Jarrett v. State

Jack Holt, Jr., Chief Justice,

dissenting. The evidence of prior shootings should not have been admitted and, for this reason, I respectfully dissent.

The majority premises its holding as to the admissibility of the shooting incidents on the fact that it was properly admissible to rebut damaging inferences on cross-examination. First of all, this ignores the fact that the evidence of Jarrett’s shooting of Earl and Mary was first brought out, not in rebuttal, but in the State’s case-in-chief. Second, although we have held the list of exceptions in this rule is not exhaustive, see White v. State, 290 Ark. 130, 717 S.W.2d 784 (1986), and although the testimony regarding the previous shootings may have been relevant to various collateral issues in the case, I do not find it was relevant, either in time or in nature, to the crimes with which Jarrett was charged.

In White, we reasoned that prior acts of violence, like prior acts of child abuse and incest, are admissible to show a propensity to commit the particular sort of crime in question with the same person or class of persons with whom the accused shares an intimate relationship. There, however, the admitted evidence consisted of testimony that the defendant severely beat his wife just two weeks prior to his murdering her in the same manner. Similarly, in Sterling v. State, 301 Ark. 603, 786 S.W.2d 114 (1990), we upheld the admissibility of evidence that, as recently as three days before shooting his wife, the defendant threatened to kill her with a gun and beat her. The evidence was necessary to prove premeditation and deliberation for first degree murder. See also Limber v. State, 264 Ark. 479, 572 S.W.2d 402 (1978)(evidence of physical abuse of one child in the home admitted to prove intent and lack of mistake or accident in the beating death of that child’s sibling); Rudd v. State, 308 Ark. 401, 825 S.W.2d 565 (1992) (prior theft and burglary convictions admitted to show defendant’s intent to commit burglary and to counter defense of mistake in entering home).

Evidence that Jarrett once shot the victim and Mary Jarrett, some eight or nine years ago, was, in no way, related to the incidents of rape and the specified battery charge nor was it necessary to show Jarrett’s intent. The intent was obvious in the nature of the crimes committed.
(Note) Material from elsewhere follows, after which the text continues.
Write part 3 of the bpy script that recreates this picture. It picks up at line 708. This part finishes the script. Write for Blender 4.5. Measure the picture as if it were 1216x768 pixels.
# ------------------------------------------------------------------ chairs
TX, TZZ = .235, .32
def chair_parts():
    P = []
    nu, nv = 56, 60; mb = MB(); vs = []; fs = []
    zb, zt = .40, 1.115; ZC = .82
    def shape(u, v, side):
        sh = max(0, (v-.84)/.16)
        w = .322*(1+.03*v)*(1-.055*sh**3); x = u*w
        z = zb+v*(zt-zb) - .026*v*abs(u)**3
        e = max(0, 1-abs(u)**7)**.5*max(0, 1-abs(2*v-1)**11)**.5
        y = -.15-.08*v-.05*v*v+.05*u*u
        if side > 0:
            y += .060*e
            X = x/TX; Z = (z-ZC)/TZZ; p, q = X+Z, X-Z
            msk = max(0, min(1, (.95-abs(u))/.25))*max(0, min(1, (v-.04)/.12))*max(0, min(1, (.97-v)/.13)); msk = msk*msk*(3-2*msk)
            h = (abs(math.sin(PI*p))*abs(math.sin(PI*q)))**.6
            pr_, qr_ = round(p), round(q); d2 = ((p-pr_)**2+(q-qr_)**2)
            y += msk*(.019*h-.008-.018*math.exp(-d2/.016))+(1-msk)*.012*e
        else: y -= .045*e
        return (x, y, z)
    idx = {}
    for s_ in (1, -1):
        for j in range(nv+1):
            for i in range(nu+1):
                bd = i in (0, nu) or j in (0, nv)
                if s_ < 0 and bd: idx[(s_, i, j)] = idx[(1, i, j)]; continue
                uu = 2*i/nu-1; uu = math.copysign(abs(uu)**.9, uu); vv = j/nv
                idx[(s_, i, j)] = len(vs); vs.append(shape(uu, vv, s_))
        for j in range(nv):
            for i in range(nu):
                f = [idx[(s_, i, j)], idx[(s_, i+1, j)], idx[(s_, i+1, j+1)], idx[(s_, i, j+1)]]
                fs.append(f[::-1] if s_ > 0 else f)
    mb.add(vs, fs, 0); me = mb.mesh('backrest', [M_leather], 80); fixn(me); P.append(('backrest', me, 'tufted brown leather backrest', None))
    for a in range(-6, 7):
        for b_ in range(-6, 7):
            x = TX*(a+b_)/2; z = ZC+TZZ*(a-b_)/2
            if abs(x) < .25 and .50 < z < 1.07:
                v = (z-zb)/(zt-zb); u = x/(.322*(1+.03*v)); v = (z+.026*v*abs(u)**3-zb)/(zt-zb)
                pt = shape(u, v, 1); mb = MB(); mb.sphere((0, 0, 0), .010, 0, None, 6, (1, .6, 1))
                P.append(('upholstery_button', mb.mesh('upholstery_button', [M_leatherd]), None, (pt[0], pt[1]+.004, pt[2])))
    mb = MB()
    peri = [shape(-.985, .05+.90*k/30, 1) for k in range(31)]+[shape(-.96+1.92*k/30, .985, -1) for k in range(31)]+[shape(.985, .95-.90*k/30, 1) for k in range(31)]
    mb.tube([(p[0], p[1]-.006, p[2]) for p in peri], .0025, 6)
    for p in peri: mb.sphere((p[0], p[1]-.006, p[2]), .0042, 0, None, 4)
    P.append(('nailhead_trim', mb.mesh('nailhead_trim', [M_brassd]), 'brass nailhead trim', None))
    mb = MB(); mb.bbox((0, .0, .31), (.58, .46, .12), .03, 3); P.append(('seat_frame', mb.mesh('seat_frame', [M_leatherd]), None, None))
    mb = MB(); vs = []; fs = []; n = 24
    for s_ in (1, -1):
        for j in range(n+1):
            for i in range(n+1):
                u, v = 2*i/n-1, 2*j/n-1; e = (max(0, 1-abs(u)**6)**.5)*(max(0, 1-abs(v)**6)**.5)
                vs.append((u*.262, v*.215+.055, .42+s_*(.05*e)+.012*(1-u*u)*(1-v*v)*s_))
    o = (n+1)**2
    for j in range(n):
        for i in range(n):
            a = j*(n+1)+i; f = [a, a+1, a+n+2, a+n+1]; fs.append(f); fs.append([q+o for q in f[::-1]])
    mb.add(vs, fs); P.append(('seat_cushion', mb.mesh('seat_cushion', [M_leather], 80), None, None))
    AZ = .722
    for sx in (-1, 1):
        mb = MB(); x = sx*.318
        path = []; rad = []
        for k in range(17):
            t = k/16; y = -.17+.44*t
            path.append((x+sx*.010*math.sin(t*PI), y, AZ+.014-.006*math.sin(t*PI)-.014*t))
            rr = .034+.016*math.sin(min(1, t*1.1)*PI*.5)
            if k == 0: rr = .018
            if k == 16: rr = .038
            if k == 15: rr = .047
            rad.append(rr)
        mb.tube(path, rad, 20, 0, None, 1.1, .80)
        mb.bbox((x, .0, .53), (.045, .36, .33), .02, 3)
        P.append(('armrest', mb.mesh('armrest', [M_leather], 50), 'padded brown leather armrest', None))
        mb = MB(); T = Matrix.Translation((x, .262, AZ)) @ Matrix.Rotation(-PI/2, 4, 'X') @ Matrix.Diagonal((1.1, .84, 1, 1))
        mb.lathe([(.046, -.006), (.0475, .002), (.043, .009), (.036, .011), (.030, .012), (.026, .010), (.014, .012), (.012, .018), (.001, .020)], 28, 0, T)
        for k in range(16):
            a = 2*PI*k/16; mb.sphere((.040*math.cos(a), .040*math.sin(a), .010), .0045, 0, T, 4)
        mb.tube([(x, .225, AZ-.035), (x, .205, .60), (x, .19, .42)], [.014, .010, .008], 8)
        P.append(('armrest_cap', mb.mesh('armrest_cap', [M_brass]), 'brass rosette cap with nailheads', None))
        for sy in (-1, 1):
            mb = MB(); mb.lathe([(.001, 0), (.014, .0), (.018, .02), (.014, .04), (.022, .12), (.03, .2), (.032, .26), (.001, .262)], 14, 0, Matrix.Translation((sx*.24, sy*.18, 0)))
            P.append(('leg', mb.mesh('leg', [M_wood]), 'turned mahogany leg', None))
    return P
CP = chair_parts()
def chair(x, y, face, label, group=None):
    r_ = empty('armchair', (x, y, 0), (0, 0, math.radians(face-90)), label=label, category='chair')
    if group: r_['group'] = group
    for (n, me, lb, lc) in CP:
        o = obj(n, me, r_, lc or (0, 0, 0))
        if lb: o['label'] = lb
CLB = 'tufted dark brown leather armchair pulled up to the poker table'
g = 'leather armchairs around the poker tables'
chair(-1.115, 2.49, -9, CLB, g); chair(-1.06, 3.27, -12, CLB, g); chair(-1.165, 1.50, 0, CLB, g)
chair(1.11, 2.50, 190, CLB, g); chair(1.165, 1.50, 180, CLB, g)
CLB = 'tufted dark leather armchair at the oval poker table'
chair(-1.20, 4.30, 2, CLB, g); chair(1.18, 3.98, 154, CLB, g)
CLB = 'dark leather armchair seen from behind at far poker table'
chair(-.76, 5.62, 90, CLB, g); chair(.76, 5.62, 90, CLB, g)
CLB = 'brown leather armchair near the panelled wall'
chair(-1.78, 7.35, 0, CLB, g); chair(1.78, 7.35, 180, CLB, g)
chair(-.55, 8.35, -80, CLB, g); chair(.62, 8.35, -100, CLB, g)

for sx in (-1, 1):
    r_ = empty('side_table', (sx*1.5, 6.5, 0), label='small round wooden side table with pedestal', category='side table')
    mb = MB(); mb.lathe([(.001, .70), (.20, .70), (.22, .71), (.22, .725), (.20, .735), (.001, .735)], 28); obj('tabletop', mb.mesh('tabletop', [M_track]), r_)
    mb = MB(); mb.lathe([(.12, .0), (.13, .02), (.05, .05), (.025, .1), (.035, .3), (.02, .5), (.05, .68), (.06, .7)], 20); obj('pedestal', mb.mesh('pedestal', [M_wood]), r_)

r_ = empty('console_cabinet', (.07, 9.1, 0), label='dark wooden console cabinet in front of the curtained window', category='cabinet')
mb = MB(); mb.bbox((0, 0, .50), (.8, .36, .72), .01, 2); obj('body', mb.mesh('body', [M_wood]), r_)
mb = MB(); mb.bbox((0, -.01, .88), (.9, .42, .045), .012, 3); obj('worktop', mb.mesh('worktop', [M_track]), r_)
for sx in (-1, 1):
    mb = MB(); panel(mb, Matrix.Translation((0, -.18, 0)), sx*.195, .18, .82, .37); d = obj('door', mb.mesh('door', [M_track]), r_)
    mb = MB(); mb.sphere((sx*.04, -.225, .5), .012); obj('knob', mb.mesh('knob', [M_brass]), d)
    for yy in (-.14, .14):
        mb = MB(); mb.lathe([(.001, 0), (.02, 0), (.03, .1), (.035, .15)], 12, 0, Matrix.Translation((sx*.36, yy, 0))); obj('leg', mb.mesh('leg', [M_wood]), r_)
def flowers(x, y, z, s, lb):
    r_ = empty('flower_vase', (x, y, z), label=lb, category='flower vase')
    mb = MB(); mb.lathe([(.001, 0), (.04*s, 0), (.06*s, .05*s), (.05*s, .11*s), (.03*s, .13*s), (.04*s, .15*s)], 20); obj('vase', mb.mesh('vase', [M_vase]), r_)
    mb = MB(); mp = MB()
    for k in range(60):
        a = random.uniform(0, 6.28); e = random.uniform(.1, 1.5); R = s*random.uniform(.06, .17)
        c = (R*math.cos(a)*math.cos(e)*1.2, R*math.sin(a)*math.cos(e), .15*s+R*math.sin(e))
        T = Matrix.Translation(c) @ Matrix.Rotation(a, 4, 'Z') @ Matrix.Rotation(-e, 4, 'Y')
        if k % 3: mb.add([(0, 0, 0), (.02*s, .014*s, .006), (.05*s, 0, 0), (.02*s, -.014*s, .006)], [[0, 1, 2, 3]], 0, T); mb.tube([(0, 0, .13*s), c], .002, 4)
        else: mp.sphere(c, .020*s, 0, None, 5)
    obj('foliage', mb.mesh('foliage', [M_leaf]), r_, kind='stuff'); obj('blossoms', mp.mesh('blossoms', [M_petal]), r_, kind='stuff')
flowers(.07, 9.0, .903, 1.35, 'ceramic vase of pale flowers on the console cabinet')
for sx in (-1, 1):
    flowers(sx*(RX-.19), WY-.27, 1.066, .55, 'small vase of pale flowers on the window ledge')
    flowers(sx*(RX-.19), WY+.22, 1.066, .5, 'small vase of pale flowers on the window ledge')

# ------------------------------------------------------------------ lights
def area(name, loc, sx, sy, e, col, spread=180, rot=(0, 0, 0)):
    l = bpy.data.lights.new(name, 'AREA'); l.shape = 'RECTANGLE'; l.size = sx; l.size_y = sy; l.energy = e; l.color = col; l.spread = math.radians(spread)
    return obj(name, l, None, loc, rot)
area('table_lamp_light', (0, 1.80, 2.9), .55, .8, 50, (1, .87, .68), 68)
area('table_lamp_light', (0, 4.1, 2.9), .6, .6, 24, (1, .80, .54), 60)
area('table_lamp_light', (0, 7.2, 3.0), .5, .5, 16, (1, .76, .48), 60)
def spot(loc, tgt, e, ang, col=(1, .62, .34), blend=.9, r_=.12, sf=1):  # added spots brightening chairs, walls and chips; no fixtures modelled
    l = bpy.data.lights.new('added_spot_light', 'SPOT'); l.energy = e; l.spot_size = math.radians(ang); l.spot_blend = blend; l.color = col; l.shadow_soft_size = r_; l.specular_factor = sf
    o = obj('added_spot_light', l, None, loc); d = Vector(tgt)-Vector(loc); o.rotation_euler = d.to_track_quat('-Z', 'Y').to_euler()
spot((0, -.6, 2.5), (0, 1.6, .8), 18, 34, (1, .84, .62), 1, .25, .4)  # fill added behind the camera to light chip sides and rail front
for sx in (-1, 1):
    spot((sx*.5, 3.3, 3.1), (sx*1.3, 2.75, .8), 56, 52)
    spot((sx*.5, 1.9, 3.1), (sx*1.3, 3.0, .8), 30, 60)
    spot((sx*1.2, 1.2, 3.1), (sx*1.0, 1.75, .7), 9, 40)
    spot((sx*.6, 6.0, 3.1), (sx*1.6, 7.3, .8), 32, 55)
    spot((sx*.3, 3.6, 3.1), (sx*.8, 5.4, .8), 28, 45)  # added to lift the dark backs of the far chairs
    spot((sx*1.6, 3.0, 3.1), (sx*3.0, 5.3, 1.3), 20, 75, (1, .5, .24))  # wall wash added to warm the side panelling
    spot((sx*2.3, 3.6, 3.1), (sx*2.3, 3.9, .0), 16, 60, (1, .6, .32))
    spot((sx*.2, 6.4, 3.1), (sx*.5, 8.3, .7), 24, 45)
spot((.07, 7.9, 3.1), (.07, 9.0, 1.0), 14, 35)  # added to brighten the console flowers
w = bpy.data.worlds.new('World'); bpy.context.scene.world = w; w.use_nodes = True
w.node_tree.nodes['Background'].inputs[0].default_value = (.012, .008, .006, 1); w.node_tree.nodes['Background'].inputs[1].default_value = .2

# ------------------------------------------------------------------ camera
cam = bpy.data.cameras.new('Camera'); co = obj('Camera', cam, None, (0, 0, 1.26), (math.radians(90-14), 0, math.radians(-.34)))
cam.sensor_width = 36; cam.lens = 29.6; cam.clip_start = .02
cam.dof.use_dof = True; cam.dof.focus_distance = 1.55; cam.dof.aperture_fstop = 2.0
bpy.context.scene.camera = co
Furthermore, the State failed to elicit clear testimony as to when the shootings occurred and even whether they were part of one or separate incidents. The only connection in time was a single statement by Earl that the rapes began occurring ten years ago, two years prior to when he claimed to have been shot in the foot. (We note the information confined the charges to a date three months prior to trial for battery and to “within the past three years” for rape.)

The testimony was simply irrelevant to the crimes at issue and could only have served to show Jarrett “acted in conformity therewith.” Rule 404(b). It follows that the prejudice to Jarrett outweighed the probative value of the evidence, and, for these reasons, I would grant Jarrett a new trial.

I also take issue with the concurring opinion filed by Justice Brown. Evidence of the shootings is not admissible under Rule 403. Rule 403 pertains to the exclusion of relevant evidence by weighing its probative value against the charge of unfair prejudice. Here, again, I say the evidence of the shootings, some eight years prior to the charges in question, is not relevant in time, nor in nature.

For these reasons, I would reverse and remand for retrial.

Dudley and Newbern, JJ., join in this dissent.